Without the pointed involvement of Jews from beginning to end, the Brown ruling would likely have never occurred. Furthermore, the Brown decision was not based upon law but instead upon anti-White social science, a specialty dish now served up regularly in America. Brown was not good for Whites, who still make up the majority of the U.S. population. The Brown case only benefited a small minority of the population. Indeed, Whites might ask themselves: how many White kids have been beaten up or shot because they were forced into schools with gangsta Blacks? How many White kids have dropped out of school due to intimidation by those Blacks and have ended up performing menial jobs as a result? The answers are unknown because social scientists don't study those things. What is clear is that because of the Jews tens of millions of White children have received [substandard] educations from public schools.


[1] The NAACP was founded by a mostly-Jewish band of activists in 1909.

[2] A brief is a legal statement explaining the general details and contentions of a case in court.

[3] Swirk Brown/Brown case: "50 Years After Integration Case, Jews Remember Their Crucial Role," by Matthew E. Berger, JTA News, May 10, 2004.

[4] See Crusaders in the Courts: How a Dedicated Band of Lawyers Fought for the Civil Rights Revolution (New York: BasicBooks, 1994) by Jack Greenberg.

[5] Frankfurter: essay/book chapter "The Brown Decision," by Paul Craig Roberts and Lawrence M. Stratton, 1995. Also featured in the book The New Color Line by the same authors.

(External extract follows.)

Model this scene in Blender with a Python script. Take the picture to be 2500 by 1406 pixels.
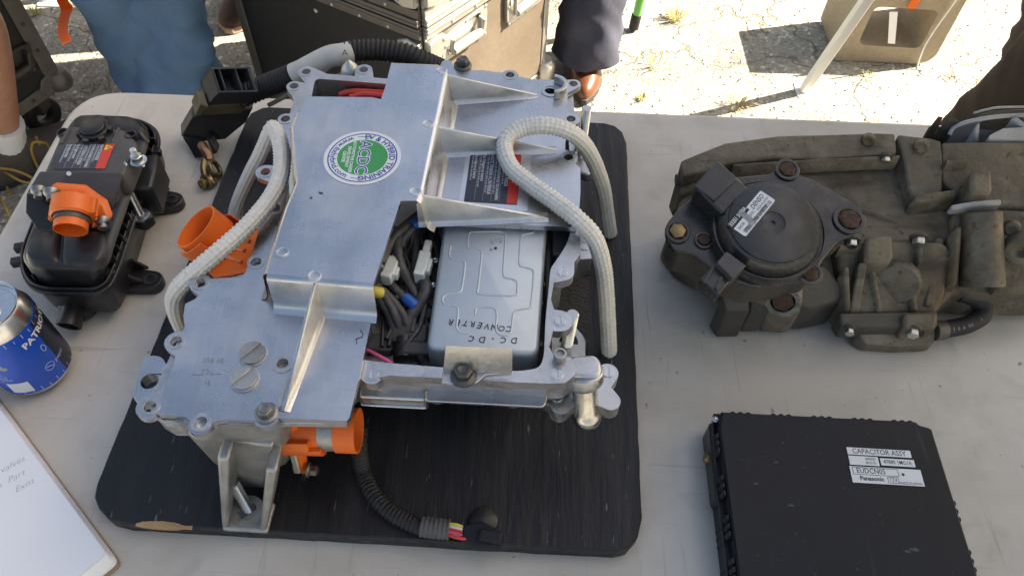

[6] Among other sources, the names and organizations involved with the Brown case came from: 347 U.S. 483 (1954); 74 S.Ct. 686; 98 L.Ed. 873, publicly provided by Yale law school, Yale University, New Haven, Conn., and opinion, BROWN ET AL. v. BOARD OF EDUCATION OF TOPEKA ET AL., No. 1. APPEAL FROM THE UNITED STATES DISTRICT COURT FOR THE DISTRICT OF KANSAS.